N’y a‑t-il pas une contradiction à vouloir une société plus sobre, tout en assurant à tout le monde un revenu universel, qui s’apparente plutôt à un outil de relance keynésienne ?
Ça dépend quel type de revenu universel ! Pour organiser la décroissance, certains proposent une Dotation Inconditionnelle d’Autonomie17 qui serait donnée en partie en euros, en monnaies locales, et en droits d’accès à des services publics.
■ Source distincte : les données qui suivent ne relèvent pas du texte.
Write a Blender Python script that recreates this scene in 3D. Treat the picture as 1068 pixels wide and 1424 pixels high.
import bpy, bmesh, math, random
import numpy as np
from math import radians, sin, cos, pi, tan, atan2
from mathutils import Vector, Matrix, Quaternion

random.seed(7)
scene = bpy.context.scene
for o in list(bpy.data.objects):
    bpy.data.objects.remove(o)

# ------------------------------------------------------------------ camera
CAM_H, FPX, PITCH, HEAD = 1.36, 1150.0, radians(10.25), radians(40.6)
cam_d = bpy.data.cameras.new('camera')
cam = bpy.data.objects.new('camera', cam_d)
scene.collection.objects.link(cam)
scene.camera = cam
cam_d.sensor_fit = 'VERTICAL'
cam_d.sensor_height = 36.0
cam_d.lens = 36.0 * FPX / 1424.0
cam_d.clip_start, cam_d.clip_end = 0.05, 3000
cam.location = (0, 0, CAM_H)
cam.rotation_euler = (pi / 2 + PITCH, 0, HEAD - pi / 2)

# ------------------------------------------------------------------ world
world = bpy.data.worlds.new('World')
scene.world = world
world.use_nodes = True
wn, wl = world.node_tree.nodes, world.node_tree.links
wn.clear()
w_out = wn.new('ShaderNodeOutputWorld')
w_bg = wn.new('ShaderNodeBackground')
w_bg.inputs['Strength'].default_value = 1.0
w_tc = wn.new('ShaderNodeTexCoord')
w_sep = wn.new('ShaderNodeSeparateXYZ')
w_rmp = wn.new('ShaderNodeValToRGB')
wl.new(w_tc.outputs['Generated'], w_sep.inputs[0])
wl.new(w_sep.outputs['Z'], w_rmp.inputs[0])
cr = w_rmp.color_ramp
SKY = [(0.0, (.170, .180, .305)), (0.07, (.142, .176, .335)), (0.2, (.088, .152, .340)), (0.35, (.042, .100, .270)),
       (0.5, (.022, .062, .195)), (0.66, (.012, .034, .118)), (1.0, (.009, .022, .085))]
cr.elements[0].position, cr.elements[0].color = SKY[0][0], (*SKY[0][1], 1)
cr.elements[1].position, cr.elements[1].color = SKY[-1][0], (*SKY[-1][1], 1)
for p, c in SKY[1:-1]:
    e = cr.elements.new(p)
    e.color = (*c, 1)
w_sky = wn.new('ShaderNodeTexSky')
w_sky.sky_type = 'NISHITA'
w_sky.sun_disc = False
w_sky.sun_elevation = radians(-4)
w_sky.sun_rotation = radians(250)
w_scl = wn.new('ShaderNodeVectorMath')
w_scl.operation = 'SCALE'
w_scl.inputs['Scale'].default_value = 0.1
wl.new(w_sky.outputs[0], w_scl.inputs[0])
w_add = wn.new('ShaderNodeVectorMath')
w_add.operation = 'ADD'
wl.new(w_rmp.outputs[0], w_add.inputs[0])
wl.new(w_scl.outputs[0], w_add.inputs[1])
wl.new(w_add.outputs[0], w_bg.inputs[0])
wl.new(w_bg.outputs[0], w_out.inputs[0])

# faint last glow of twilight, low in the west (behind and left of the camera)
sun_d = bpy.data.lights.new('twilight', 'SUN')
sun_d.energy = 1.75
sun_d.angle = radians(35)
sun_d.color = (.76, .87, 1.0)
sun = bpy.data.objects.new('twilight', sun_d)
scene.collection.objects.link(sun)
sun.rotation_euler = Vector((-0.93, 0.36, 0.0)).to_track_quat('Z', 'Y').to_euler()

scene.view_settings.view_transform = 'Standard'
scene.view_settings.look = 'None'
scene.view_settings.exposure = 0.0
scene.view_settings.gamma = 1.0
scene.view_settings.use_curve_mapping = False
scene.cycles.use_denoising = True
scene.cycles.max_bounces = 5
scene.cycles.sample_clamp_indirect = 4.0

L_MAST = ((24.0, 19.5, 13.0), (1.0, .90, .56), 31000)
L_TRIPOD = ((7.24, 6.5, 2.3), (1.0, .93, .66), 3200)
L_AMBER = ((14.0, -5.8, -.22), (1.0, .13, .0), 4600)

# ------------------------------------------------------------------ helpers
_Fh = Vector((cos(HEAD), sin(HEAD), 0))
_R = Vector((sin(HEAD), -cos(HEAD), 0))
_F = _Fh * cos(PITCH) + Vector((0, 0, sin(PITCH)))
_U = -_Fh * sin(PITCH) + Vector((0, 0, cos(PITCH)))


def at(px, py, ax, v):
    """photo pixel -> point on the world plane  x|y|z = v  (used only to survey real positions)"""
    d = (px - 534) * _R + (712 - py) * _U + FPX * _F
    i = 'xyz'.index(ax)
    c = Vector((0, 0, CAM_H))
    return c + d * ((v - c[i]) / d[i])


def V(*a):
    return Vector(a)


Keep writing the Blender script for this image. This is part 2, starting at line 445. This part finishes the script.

Il existe d’autres instruments comme la garantie sociale18, ou le revenu inconditionnel19, ou le revenu de transition écologique20. Le but n’est pas de relancer l’économie dans son ensemble, mais plutôt de favoriser certains secteurs (les éco-innovations et les innovations sociales, la mobilité active, les pratiques de don, le logement social, etc.) et d’en pénaliser d’autres (la spéculation financière, la publicité, la production automobile, l’aviation, l’industrie de la viande).
Concrètement, comment pousser à une réduction de la consommation ?
Si les pressions environnementales sont corrélées aux revenus, nous n’allons pas tous déconsommer de la même manière. Les derniers chiffres disponibles nous indiquent que les 10 % des individus les plus riches sont responsables de la moitié des émissions à l’échelle de la planète.21 Pour faire face à la crise climatique, il va donc falloir réduire drastiquement les inégalités. Cela demandera des outils sophistiqués qui allient efficacité écologique et justice sociale, comme un impôt sur la fortune avec un malus sur le carbone22. Ensuite, ce n’est pas qu’un problème de consommation, mais aussi de production. Les entreprises ne répondent pas simplement à la demande des consommateurs, elles incitent aussi à l’achat à travers la publicité et l’obsolescence programmée. Pour mettre une économie au régime, il faut d’abord freiner ces appels à la consommation en régulant la publicité et en faisant disparaître l’obsolescence programmée.